As \(J^*\) is an independent set of \(G^*-D^*\), we find that J is an independent set of \(G'\). By definition, \(y\in J\). As y is adjacent to every vertex of \((G^*-D^*)-J^*\) in \(G^*-D^*\), we find that y is adjacent to every vertex in \(G'-J\). By definition, the neighbours of each vertex in \(J \setminus \{y\}\) form an independent set in \(G'-J\). Hence the triple \((G',J,y)\) is cover-complete. This means that we can apply Theorem 3 to find in polynomial time a smallest connected vertex cover \(S'\) of \(G'\) that contains J.

We translate \(S'\) in polynomial time into a smallest connected vertex cover \(S^*\) of \(G^*-D^*\) that contains \(J^*\) by adding \(J^*\setminus J\) to \(S'\).

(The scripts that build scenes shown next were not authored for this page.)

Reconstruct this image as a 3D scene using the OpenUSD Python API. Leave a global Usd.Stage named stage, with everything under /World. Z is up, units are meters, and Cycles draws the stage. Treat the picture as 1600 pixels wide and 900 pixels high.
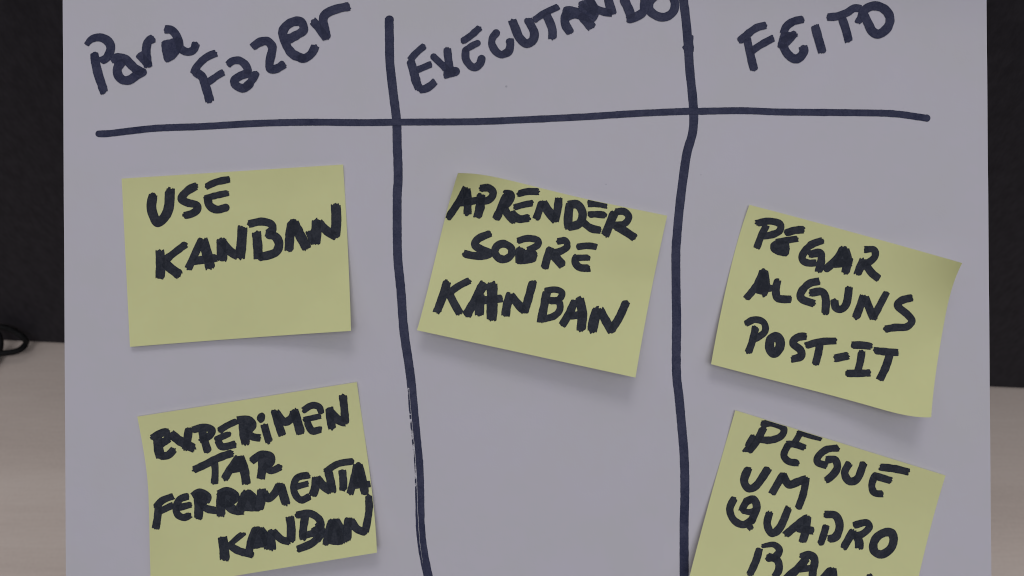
import math
import numpy as np
import usdkit, meshkit
from pxr import Usd, UsdGeom, UsdLux, UsdShade, Gf, Sdf, Vt

stage = Usd.Stage.CreateInMemory()
UsdGeom.SetStageUpAxis(stage, UsdGeom.Tokens.z)
UsdGeom.SetStageMetersPerUnit(stage, 1.0)
UsdGeom.Xform.Define(stage, "/World")
UsdGeom.Scope.Define(stage, "/World/Looks")

# ---------------------------------------------------------------- camera, lamps, exposure
# An A4 card leans against an upright black panel on a desk; the phone looks down at it, square to the card, from 19 cm.
DIST, SPAN = 0.19, 0.2325                 # metres from lens to card, width of the card plane that the picture spans
PITCH = math.radians(51.43)
CAM_Z = 0.28434576
K = SPAN / 1600 / DIST
FWD = np.array([0, math.cos(PITCH), -math.sin(PITCH)])
UP = np.array([0, math.sin(PITCH), math.cos(PITCH)])
RIGHT = np.array([1.0, 0, 0])
CAM = np.array([0, 0, CAM_Z])
EXPOSURE = 0.0
KEY, CEILING_FILL, REAR_FILL = 5.5, 0.44, 4.25

cam = UsdGeom.Camera.Define(stage, "/World/camera")
m = Gf.Matrix4d(*[float(x) for x in (*RIGHT, 0, *UP, 0, *(-FWD), 0, *CAM, 1)])
cam.AddTransformOp().Set(m)
cam.CreateHorizontalApertureAttr(36.0)
cam.CreateVerticalApertureAttr(36.0 * 9 / 16)
cam.CreateFocalLengthAttr(36.0 * DIST / SPAN)
cam.CreateClippingRangeAttr(Gf.Vec2f(0.01, 50))
cam.CreateFStopAttr(25.0)
cam.CreateFocusDistanceAttr(DIST)
cam.CreateExposureAttr(EXPOSURE)

def rect_light(name, width, height, pos, aim, power, color):
    """A lamp: an area light of the given size shining from pos towards aim."""
    l = UsdLux.RectLight.Define(stage, "/World/" + name)
    l.CreateWidthAttr(width); l.CreateHeightAttr(height)
    l.CreateIntensityAttr(power); l.CreateColorAttr(Gf.Vec3f(*color))
    z = np.asarray(pos, float) - np.asarray(aim, float); z /= np.linalg.norm(z)
    x = np.cross([0, 1, 0] if abs(z[1]) < 0.9 else [1, 0, 0], z); x /= np.linalg.norm(x); y = np.cross(z, x)
    l.AddTransformOp().Set(Gf.Matrix4d(*[float(v) for v in (*x, 0, *y, 0, *z, 0, *pos, 1)]))
    return l
# lamps, all out of view: one above the desk, plus two added fills
rect_light("unseen_ceiling_lamp", 0.62, 0.5, (0.03, 0.42, 2.0), (0, 0.1, 0.1), KEY, (1.0, 0.985, 0.965))  # unseen overhead lamp, placed to throw the shadows below the sticky notes
rect_light("rear_fill", 1.2, 0.9, (0.15, -1.35, 2.05), (0, 0.1, 0.1), REAR_FILL, (0.97, 0.98, 1.0))  # added fill behind the viewer, brightens the card without visible shadows
rect_light("ceiling_fill", 5.0, 4.0, (0.0, -0.6, 2.3), (0, -0.6, 0), CEILING_FILL, (0.97, 0.98, 1.0))  # added broad fill from above, stands in for light bounced around the room

# ---------------------------------------------------------------- helpers
def ray(x, y):
    """Direction (one metre deep) of a point of the tracing sheet; x and y may be arrays."""
    x, y = np.asarray(x, float)[..., None], np.asarray(y, float)[..., None]
    return FWD + RIGHT * (x - 800) * K + UP * (450 - y) * K
def warp(x, y):
    """The card is not perfectly flat: a fraction of a millimetre of bow and ripple."""
    x, y = np.asarray(x, float), np.asarray(y, float)
    return 0.00035 * np.sin(x / 420 + 0.5) * np.cos(y / 380) + 0.0002 * np.sin(x / 210 - y / 260)
def on_card(x, y, lift=0.0):
    """A point at (x, y) of the tracing sheet, lift metres above the card's face."""
    h = np.asarray(lift) + warp(x, y)
    return CAM + (DIST - np.asarray(h)[..., None]) * ray(x, y)
def to_plane(x, y, p0, n):
    d = ray(x, y); t = ((np.asarray(p0) - CAM) @ n) / (d @ n)
    return CAM + d * np.asarray(t)[..., None]

used = {}
def numbered(parent, name):
    k = used.get((parent, name), 0); used[(parent, name)] = k + 1
    return f"{parent}/{name}" + (f"_{k:03d}" if k else "")
def tag(prim, label=None, category=None, group=None, kind=None):
    for key, v in (("label", label), ("category", category), ("group", group), ("kind", kind)):
        if v: prim.SetCustomDataByKey(key, v)
    return prim
def obj(name, mesh, mat, parent="/World", smooth=False):
    return usdkit.mesh(stage, numbered(parent, name), mesh, mat, smooth=smooth).GetPrim()
def thing(name, label, category, group=None, parent="/World"):
    return tag(UsdGeom.Xform.Define(stage, numbered(parent, name)).GetPrim(), label, category, group)
def grid_faces(nu, nv):
    i, j = np.meshgrid(np.arange(nu - 1), np.arange(nv - 1), indexing="ij")
    a = (i * nv + j).ravel()
    return np.stack([a, a + nv, a + nv + 1, a + 1], 1)
def face_out(v, f, towards):
    """Turns the faces of an open sheet so that it faces the given point."""
    q = f[len(f) // 2]
    n = np.cross(v[q[1]] - v[q[0]], v[q[2]] - v[q[0]])
    return f if n @ (np.asarray(towards) - v[q[0]]) > 0 else f[:, ::-1]
def slab(front, back, nu, nv):
    """A closed thin sheet from two grids of nu x nv points."""
    v = np.vstack([front.reshape(-1, 3), back.reshape(-1, 3)]); n = nu * nv
    f = face_out(v, grid_faces(nu, nv), CAM); b = f[:, ::-1] + n
    idx = np.arange(n).reshape(nu, nv)
    loop = np.r_[idx[:-1, 0], idx[-1, :-1], idx[:0:-1, -1], idx[0, :0:-1]]
    r = np.stack([loop, np.roll(loop, -1), np.roll(loop, -1) + n, loop + n], 1)
    c = v.mean(0); q = r[0]
    if np.cross(v[q[1]] - v[q[0]], v[q[2]] - v[q[0]]) @ (v[q[0]] - c) < 0: r = r[:, ::-1]
    f = np.vstack([f, b, r])
    return v, np.vstack([f[:, [0, 1, 2]], f[:, [0, 2, 3]]])
def box(lo, hi, bevel=0.0):
    import manifold3d as mf
    lo, hi = np.asarray(lo, float), np.asarray(hi, float)
    if not bevel: return mf.Manifold.cube(hi - lo).translate(lo)
    pts = []
    for s in np.ndindex(2, 2, 2):
        c = np.where(np.array(s) == 1, hi, lo); inn = np.where(np.array(s) == 1, -1, 1) * bevel
        for k in range(3):
            p = c + inn; p[k] = c[k]; pts.append(p)
    return mf.Manifold.hull_points(np.array(pts))

# ---------------------------------------------------------------- materials
L = "/World/Looks/"
def paper(name, base, dark, rough=0.75, translucent=0.0, scale=1.0):
    nodes = {"g": ("geometry", {}),
             "n1": ("noise_texture", {"scale": 55 * scale, "detail": 4, "roughness": 0.6}),
             "n2": ("noise_texture", {"scale": 2600, "detail": 3, "roughness": 0.7}),
             "r": ("rgb_ramp", {"ramp": [(0.3, dark), (0.7, base)]}),
             "b": ("bump", {"strength": 0.25, "distance": 0.00006}),
             "p": ("principled_bsdf", {"roughness": rough, "specular_ior_level": 0.25})}
    links = [("g.position", "n1.vector"), ("g.position", "n2.vector"), ("n1.fac", "r.fac"), ("r.color", "p.base_color"),
             ("n2.fac", "b.height"), ("b.normal", "p.normal")]
    out = "p.BSDF"
    if translucent:
        nodes["t"] = ("translucent_bsdf", {}); nodes["x"] = ("mix_closure", {"fac": translucent})
        links += [("r.color", "t.color"), ("p.BSDF", "x.closure1"), ("t.BSDF", "x.closure2")]
        out = "x.closure"
    return usdkit.material(stage, L + name, nodes, links, surface=out)
def ink(name, thin, deep, rough, blotch=260):
    """Marker ink: a thin film, denser where strokes cross (primvar "layers") and where it pools along the rim (primvar "edge"), fraying out at
    the very edge where the paper drinks it unevenly."""
    mid = tuple(0.5 * (a + b) for a, b in zip(thin, deep))
    return usdkit.material(stage, L + name, {
        "g": ("geometry", {}),
        "n1": ("noise_texture", {"scale": blotch, "detail": 6, "roughness": 0.7, "distortion": 0.8}),
        "n2": ("noise_texture", {"scale": 2600, "detail": 3, "roughness": 0.7}),
        "m": ("mix_float", {"fac": 0.45}),
        "r": ("rgb_ramp", {"ramp": [(0.36, deep), (0.5, mid), (0.64, thin)]}),
        "a": ("attribute", {"attribute": "edge"}), "la": ("attribute", {"attribute": "layers"}),
        "k": ("math", {"math_type": "multiply", "value2": 0.6}), "k2": ("math", {"math_type": "multiply", "value2": 0.42}),
        "e": ("mix_color", {"b": deep}), "e2": ("mix_color", {"b": tuple(0.6 * x for x in deep)}),
        "n3": ("noise_texture", {"scale": 3400, "detail": 2, "roughness": 0.6}),
        "inv": ("math", {"math_type": "multiply_add", "value2": -2.6, "value3": 2.6}),
        "fr": ("math", {"math_type": "multiply_add", "value2": 1.6, "value3": -0.7}),
        "al": ("math", {"math_type": "add", "use_clamp": True}),
        "b": ("bump", {"strength": 0.2, "distance": 0.00005}),
        "p": ("principled_bsdf", {"roughness": rough, "specular_ior_level": 0.1}),
        "t": ("transparent_bsdf", {}), "x": ("mix_closure", {})},
        [("g.position", "n1.vector"), ("g.position", "n2.vector"), ("g.position", "n3.vector"), ("n1.fac", "m.a"), ("n2.fac", "m.b"), ("m.result", "r.fac"),
         ("a.fac", "k.value1"), ("k.value", "e.fac"), ("r.color", "e.a"), ("la.fac", "k2.value1"), ("k2.value", "e2.fac"), ("e.result", "e2.a"),
         ("e2.result", "p.base_color"), ("n2.fac", "b.height"), ("b.normal", "p.normal"),
         ("a.fac", "inv.value1"), ("n3.fac", "fr.value1"), ("inv.value", "al.value1"), ("fr.value", "al.value2"),
         ("al.value", "x.fac"), ("t.BSDF", "x.closure1"), ("p.BSDF", "x.closure2")], surface="x.closure")
CARD = paper("card_paper", (0.605, 0.577, 0.67), (0.59, 0.572, 0.63))
YELLOW = paper("yellow_paper", (0.83, 0.835, 0.445), (0.785, 0.785, 0.415), 0.8, 0.12, 0.8)
INK_CARD = ink("marker_ink_on_card", (0.064, 0.067, 0.122), (0.022, 0.026, 0.064), 0.5)
INK_NOTE = ink("marker_ink_on_note", (0.050, 0.054, 0.070), (0.018, 0.022, 0.034), 0.65, 420)
SPECK = ink("old_speck", (0.47, 0.455, 0.53), (0.43, 0.42, 0.49), 0.6)
DESK = usdkit.material(stage, L + "pale_wood", {
    "g": ("geometry", {}),
    "map": ("mapping", {"scale": (1.2, 14, 14), "rotation": (0, 0, 0.10)}),
    "n1": ("noise_texture", {"scale": 3.2, "detail": 6, "roughness": 0.6, "distortion": 0.9}),
    "map2": ("mapping", {"scale": (18, 240, 240), "rotation": (0, 0, 0.10)}),
    "n2": ("noise_texture", {"scale": 4, "detail": 4, "roughness": 0.7}),
    "n3": ("noise_texture", {"scale": 900, "detail": 2}),
    "m": ("mix_float", {"fac": 0.3}), "m2": ("mix_float", {"fac": 0.18}),
    "r": ("rgb_ramp", {"ramp": [(0.3, (0.56, 0.465, 0.42)), (0.5, (0.65, 0.55, 0.50)), (0.7, (0.715, 0.62, 0.57))]}),
    "b": ("bump", {"strength": 0.15, "distance": 0.0002}),
    "p": ("principled_bsdf", {"roughness": 0.5, "specular_ior_level": 0.3})},
    [("g.position", "map.vector"), ("map.vector", "n1.vector"), ("g.position", "map2.vector"), ("map2.vector", "n2.vector"), ("g.position", "n3.vector"),
     ("n1.fac", "m.a"), ("n2.fac", "m.b"), ("m.result", "m2.a"), ("n3.fac", "m2.b"), ("m2.result", "r.fac"), ("r.color", "p.base_color"),
     ("n2.fac", "b.height"), ("b.normal", "p.normal")], surface="p.BSDF")
BLACK = usdkit.material(stage, L + "black_board", {
    "g": ("geometry", {}),
    "map": ("mapping", {"scale": (1, 1, 0.5)}),
    "n1": ("noise_texture", {"scale": 420, "detail": 5, "roughness": 0.65}),
    "r": ("rgb_ramp", {"ramp": [(0.35, (0.019, 0.0175, 0.024)), (0.65, (0.030, 0.0275, 0.036))]}),
    "b": ("bump", {"strength": 0.2, "distance": 0.0003}),
    "p": ("principled_bsdf", {"roughness": 0.6, "specular_ior_level": 0.2})},
    [("g.position", "map.vector"), ("map.vector", "n1.vector"), ("n1.fac", "r.fac"), ("r.color", "p.base_color"), ("n1.fac", "b.height"), ("b.normal", "p.normal")], surface="p.BSDF")
RUBBER = usdkit.material(stage, L + "black_rubber", {
    "g": ("geometry", {}), "n": ("noise_texture", {"scale": 600, "detail": 3}),
    "r": ("rgb_ramp", {"ramp": [(0.3, (0.008, 0.008, 0.009)), (0.7, (0.013, 0.013, 0.014))]}),
    "p": ("principled_bsdf", {"roughness": 0.7, "specular_ior_level": 0.15})},
    [("g.position", "n.vector"), ("n.fac", "r.fac"), ("r.color", "p.base_color")], surface="p.BSDF")

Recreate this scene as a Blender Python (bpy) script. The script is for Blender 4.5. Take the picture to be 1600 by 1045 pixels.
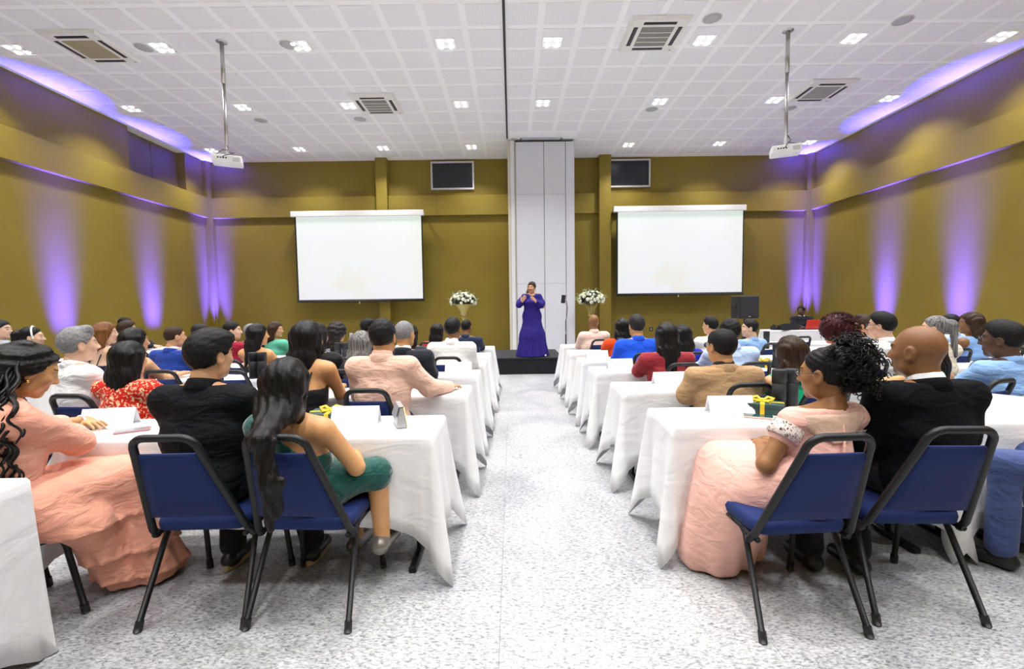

We translate \(S^*\) in polynomial time into a smallest connected vertex cover \(S_{D^*}\) of G that contains no vertex of \(D^*\) by uncontracting any contracted edges.

As mentioned, in the end we pick, in polynomial time, a smallest set of the sets \(S_{D^*}\). This set is then a minimum connected vertex cover of G, which is obtained in polynomial time. We have not sought to optimize the running time of the algorithm so do not provide a detailed analysis, but observe that, for sufficiently large s, it is \(n^{O(s^3)}\). The running time is dominated by obtaining a connected \(D \setminus D^*\) (in Claim 1). As \(D \setminus D^*\) has \(O(n^{2s^2+s+3})\) components and the paths required to join them each have O(s) vertices, the time required to find them is \(n^{O(s^3)}\). The correctness of our algorithm follows immediately from the above case analysis and the description of the cases.    \(\square \)

5 Future Work

We pose two open problems. First, determine the complexity of Connected Vertex Cover for \(P_6\)-free graphs. Second, is there an integer r such that Connected Vertex Cover is NP-complete for \(P_r\)-free graphs?